Keynes noted in the final chapter of his General Theory, in a point highly relevant to a situation where mass unemployment is again soaring, that "a somewhat comprehensive socialisation of investment will prove the only means of securing an approximation to full employment".A good point.
That "somewhat comprehensive socialisation of investment" is impossible in a private sector-dominated economy. The decisive advantage China has in the present crisis is that it does not have to rely only on indirect means (reduction of interest rates, budget deficits etc) to attempt to reverse the plunging investment that is the driving force of this as with every major recession. China can use its large state-owned company sector to increase investment and instruct its state-owned banks to lend. That is why its economy is growing, while Alistair Darling is still pleading ineffectually for UK banks to increase their lending and while UK investment in housing and transport is plunging by 30% and more.

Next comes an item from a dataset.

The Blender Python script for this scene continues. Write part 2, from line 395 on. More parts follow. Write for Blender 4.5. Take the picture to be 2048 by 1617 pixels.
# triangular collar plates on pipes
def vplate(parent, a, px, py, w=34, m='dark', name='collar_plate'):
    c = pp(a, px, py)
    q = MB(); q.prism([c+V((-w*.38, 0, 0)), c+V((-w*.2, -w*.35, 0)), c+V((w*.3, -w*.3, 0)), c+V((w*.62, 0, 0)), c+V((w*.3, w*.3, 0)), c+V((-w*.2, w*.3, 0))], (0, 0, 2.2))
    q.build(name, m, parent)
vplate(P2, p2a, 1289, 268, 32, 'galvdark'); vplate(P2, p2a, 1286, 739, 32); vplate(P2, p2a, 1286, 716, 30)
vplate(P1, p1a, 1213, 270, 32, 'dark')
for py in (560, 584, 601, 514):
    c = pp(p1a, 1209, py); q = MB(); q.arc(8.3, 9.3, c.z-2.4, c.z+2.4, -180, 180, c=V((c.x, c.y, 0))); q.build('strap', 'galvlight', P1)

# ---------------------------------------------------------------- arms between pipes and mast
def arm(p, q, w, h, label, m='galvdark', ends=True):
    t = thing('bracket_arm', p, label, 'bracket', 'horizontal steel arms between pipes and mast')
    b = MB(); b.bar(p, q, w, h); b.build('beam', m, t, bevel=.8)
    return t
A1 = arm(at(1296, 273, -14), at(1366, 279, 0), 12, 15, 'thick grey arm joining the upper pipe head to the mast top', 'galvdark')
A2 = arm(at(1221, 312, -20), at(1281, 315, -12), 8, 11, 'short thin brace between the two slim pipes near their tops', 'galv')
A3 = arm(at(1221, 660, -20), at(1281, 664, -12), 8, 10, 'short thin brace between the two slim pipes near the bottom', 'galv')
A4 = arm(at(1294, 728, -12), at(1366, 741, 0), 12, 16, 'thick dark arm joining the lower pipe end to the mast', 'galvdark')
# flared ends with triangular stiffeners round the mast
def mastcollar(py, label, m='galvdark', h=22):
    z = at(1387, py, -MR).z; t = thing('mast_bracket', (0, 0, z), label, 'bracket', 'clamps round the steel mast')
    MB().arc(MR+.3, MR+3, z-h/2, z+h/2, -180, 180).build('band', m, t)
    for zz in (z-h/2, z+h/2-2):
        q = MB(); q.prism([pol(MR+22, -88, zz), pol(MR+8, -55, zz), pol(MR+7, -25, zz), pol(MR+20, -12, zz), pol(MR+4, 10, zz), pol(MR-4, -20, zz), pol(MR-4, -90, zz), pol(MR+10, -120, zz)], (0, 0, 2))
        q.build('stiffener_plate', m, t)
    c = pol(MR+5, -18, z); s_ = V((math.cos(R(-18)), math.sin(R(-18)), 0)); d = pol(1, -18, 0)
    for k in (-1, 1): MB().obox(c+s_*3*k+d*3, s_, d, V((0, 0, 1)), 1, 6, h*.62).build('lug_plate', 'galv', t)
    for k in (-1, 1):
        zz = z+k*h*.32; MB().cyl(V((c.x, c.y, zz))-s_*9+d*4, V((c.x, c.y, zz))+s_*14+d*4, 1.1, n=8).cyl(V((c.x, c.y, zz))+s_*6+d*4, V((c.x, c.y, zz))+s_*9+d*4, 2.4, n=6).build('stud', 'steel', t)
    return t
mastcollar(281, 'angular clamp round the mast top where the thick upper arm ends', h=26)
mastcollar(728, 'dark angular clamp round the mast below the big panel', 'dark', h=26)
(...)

The thing about Keynes is that you can make Keynes work but not under a normal capitalist state in a normal capitalist market economy. It takes something like (1) China's one-party state or (2) war economy (of not capital-intensive wars like today's Afghanistan and Iraq wars but labor-intensive wars of total mobilization subordinating capital and labor alike to the state, like WW2) or (3) the working class so awesomely powerful that it might as well go ahead and do socialism instead of Keynes.
That's what typical Keynesians and typical anti-Keynesians (either of the Marxist or of the capitalist liquidationist kind) don't understand.